El Panteón de los Franceses, en honor a los soldados galos que cayeron en la Primera Guerra Mundial
El entierro de Verdaguer fue la mayor manifestación de duelo que se había producido nunca en Catalunya. Su tumba, más de cien años después, sigue siendo uno de los reclamos más populares del cementerio. Situada en la parte alta, el homenaje se integra en el entorno natural, aprovechando una gran roca rojiza que actúa como fondo y soporte del conjunto. A ambos lados, los cipreses y el muro de nichos refuerzan la sensación de verticalidad y silencio, con esa austeridad casi monástica.
Otra joya imprescindible —tantas que resulta imposible abarcar todas en una sola visita— es la tumba de Ildefons Cerdà, el ingeniero que ideó el Eixample y que murió en 1876, en un balneario de Cantabria.
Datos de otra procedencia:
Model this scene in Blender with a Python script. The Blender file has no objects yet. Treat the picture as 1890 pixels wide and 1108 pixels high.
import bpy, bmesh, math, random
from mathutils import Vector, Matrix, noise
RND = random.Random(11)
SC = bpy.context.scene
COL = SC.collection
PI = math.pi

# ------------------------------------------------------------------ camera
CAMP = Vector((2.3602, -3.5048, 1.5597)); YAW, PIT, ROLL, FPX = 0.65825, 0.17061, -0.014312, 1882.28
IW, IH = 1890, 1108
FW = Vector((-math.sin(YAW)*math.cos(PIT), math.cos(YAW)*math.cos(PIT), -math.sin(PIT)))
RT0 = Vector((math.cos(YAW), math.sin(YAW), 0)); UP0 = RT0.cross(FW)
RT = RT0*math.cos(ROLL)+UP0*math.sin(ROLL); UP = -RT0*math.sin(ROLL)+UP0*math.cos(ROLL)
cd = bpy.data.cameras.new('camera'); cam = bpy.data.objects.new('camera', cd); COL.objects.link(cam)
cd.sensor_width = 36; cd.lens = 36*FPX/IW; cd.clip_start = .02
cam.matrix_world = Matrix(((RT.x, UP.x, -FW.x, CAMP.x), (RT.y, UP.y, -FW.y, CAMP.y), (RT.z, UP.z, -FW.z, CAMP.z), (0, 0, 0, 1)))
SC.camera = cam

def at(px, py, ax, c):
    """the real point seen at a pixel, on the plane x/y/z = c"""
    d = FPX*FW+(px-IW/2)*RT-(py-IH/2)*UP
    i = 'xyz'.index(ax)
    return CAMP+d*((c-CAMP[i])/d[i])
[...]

Solo, divorciado y completamente olvidado. La prensa apenas publicó breves notas y el semanario La Campana de Gràcia señaló que el urbanista había fallecido “poco menos que pobre”. Barcelona, aún dividida por las polémicas de su plan del Eixample, no estaba preparada para reconocer su legado.
La tumba de Ildefons Cerdà, el ingeniero que ideó el Eixample y que murió en 1876
Casi un siglo más tarde, en 1971, el Ayuntamiento trasladó sus restos a Montjuïc, en una iniciativa impulsada por el Col·legi d’Arquitectes, justo cuando se reeditaba su tratado de urbanización. La preciosa escultura que hay encima de su tumba, bastante desconocida y de autor igualmente desconocido —si bien se ha atribuido erróneamente a Subirachs—, reproduce un fragmento de su plano de 1859, con las manzanas proporcionales a su trazado original. Cerdà, que precisamente proyectó sin éxito la urbanización de Montjuïc, ha acabado descansando en la misma montaña que quiso ordenar. Un destino, al menos, perfectamente planificado.